→ **Records supplied**
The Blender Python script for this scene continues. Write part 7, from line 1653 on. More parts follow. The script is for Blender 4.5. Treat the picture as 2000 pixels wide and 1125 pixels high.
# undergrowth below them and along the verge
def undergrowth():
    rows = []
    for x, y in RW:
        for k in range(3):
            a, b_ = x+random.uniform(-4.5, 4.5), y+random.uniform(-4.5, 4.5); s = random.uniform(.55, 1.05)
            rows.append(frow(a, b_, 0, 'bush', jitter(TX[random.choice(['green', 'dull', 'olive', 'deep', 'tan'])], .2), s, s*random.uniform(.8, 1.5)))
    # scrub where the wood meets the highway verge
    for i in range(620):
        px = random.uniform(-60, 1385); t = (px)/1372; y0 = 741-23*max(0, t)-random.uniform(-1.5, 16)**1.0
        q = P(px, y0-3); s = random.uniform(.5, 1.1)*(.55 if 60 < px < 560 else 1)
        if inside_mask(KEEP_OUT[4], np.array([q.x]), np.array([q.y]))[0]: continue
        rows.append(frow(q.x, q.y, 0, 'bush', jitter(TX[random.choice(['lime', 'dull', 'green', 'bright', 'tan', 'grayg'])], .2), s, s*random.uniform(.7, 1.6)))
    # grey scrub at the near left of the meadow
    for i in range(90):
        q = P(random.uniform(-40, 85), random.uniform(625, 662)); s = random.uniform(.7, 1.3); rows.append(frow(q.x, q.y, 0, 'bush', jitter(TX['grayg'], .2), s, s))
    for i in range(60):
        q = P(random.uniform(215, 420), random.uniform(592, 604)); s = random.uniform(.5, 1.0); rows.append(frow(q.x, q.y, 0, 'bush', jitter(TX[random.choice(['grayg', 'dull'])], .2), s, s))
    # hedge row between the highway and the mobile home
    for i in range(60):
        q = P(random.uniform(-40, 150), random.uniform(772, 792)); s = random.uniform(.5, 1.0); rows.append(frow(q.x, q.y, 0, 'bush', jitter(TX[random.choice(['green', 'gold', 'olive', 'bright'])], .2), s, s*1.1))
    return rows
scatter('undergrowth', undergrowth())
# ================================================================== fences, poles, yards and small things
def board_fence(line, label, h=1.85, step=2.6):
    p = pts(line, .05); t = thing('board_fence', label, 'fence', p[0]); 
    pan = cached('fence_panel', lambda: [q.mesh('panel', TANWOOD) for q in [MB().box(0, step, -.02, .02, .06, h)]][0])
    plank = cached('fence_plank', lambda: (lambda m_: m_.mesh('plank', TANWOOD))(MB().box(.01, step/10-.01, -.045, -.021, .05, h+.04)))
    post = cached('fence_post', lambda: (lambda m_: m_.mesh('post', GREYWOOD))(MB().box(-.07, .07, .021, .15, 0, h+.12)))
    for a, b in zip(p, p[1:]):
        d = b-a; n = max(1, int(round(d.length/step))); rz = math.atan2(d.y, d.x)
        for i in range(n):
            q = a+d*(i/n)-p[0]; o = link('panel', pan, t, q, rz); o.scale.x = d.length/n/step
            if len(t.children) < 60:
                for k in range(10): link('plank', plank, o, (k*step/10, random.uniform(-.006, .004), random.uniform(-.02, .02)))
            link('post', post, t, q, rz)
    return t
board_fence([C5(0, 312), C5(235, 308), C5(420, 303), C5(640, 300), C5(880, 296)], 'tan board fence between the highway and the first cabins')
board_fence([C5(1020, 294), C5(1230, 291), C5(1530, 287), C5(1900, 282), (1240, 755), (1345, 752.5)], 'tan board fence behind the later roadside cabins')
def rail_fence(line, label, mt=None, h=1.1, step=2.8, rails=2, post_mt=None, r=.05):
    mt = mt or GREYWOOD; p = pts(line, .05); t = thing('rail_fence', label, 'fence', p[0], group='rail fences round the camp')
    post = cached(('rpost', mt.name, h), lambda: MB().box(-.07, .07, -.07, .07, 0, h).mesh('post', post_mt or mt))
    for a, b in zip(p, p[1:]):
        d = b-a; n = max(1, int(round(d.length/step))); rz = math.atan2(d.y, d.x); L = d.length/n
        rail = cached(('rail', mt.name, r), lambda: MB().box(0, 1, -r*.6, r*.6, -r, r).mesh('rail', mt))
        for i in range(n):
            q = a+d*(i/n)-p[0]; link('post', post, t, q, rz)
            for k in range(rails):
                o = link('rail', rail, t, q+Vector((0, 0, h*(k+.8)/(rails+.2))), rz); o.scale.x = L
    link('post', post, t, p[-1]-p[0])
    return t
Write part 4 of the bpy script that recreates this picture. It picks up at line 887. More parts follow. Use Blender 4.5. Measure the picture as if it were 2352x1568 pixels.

→ **Task**
Each line of the material should be echoed exactly.

→ **Expected answer**
The Blender Python script for this scene continues. Write part 7, from line 1653 on. More parts follow. The script is for Blender 4.5. Treat the picture as 2000 pixels wide and 1125 pixels high.
# undergrowth below them and along the verge
def undergrowth():
    rows = []
    for x, y in RW:
        for k in range(3):
            a, b_ = x+random.uniform(-4.5, 4.5), y+random.uniform(-4.5, 4.5); s = random.uniform(.55, 1.05)
            rows.append(frow(a, b_, 0, 'bush', jitter(TX[random.choice(['green', 'dull', 'olive', 'deep', 'tan'])], .2), s, s*random.uniform(.8, 1.5)))
    # scrub where the wood meets the highway verge
    for i in range(620):
        px = random.uniform(-60, 1385); t = (px)/1372; y0 = 741-23*max(0, t)-random.uniform(-1.5, 16)**1.0
        q = P(px, y0-3); s = random.uniform(.5, 1.1)*(.55 if 60 < px < 560 else 1)
        if inside_mask(KEEP_OUT[4], np.array([q.x]), np.array([q.y]))[0]: continue
        rows.append(frow(q.x, q.y, 0, 'bush', jitter(TX[random.choice(['lime', 'dull', 'green', 'bright', 'tan', 'grayg'])], .2), s, s*random.uniform(.7, 1.6)))
    # grey scrub at the near left of the meadow
    for i in range(90):
        q = P(random.uniform(-40, 85), random.uniform(625, 662)); s = random.uniform(.7, 1.3); rows.append(frow(q.x, q.y, 0, 'bush', jitter(TX['grayg'], .2), s, s))
    for i in range(60):
        q = P(random.uniform(215, 420), random.uniform(592, 604)); s = random.uniform(.5, 1.0); rows.append(frow(q.x, q.y, 0, 'bush', jitter(TX[random.choice(['grayg', 'dull'])], .2), s, s))
    # hedge row between the highway and the mobile home
    for i in range(60):
        q = P(random.uniform(-40, 150), random.uniform(772, 792)); s = random.uniform(.5, 1.0); rows.append(frow(q.x, q.y, 0, 'bush', jitter(TX[random.choice(['green', 'gold', 'olive', 'bright'])], .2), s, s*1.1))
    return rows
scatter('undergrowth', undergrowth())
# ================================================================== fences, poles, yards and small things
def board_fence(line, label, h=1.85, step=2.6):
    p = pts(line, .05); t = thing('board_fence', label, 'fence', p[0]); 
    pan = cached('fence_panel', lambda: [q.mesh('panel', TANWOOD) for q in [MB().box(0, step, -.02, .02, .06, h)]][0])
    plank = cached('fence_plank', lambda: (lambda m_: m_.mesh('plank', TANWOOD))(MB().box(.01, step/10-.01, -.045, -.021, .05, h+.04)))
    post = cached('fence_post', lambda: (lambda m_: m_.mesh('post', GREYWOOD))(MB().box(-.07, .07, .021, .15, 0, h+.12)))
    for a, b in zip(p, p[1:]):
        d = b-a; n = max(1, int(round(d.length/step))); rz = math.atan2(d.y, d.x)
        for i in range(n):
            q = a+d*(i/n)-p[0]; o = link('panel', pan, t, q, rz); o.scale.x = d.length/n/step
            if len(t.children) < 60:
                for k in range(10): link('plank', plank, o, (k*step/10, random.uniform(-.006, .004), random.uniform(-.02, .02)))
            link('post', post, t, q, rz)
    return t
board_fence([C5(0, 312), C5(235, 308), C5(420, 303), C5(640, 300), C5(880, 296)], 'tan board fence between the highway and the first cabins')
board_fence([C5(1020, 294), C5(1230, 291), C5(1530, 287), C5(1900, 282), (1240, 755), (1345, 752.5)], 'tan board fence behind the later roadside cabins')
def rail_fence(line, label, mt=None, h=1.1, step=2.8, rails=2, post_mt=None, r=.05):
    mt = mt or GREYWOOD; p = pts(line, .05); t = thing('rail_fence', label, 'fence', p[0], group='rail fences round the camp')
    post = cached(('rpost', mt.name, h), lambda: MB().box(-.07, .07, -.07, .07, 0, h).mesh('post', post_mt or mt))
    for a, b in zip(p, p[1:]):
        d = b-a; n = max(1, int(round(d.length/step))); rz = math.atan2(d.y, d.x); L = d.length/n
        rail = cached(('rail', mt.name, r), lambda: MB().box(0, 1, -r*.6, r*.6, -r, r).mesh('rail', mt))
        for i in range(n):
            q = a+d*(i/n)-p[0]; link('post', post, t, q, rz)
            for k in range(rails):
                o = link('rail', rail, t, q+Vector((0, 0, h*(k+.8)/(rails+.2))), rz); o.scale.x = L
    link('post', post, t, p[-1]-p[0])
    return t
Write part 4 of the bpy script that recreates this picture. It picks up at line 887. More parts follow. Use Blender 4.5. Measure the picture as if it were 2352x1568 pixels.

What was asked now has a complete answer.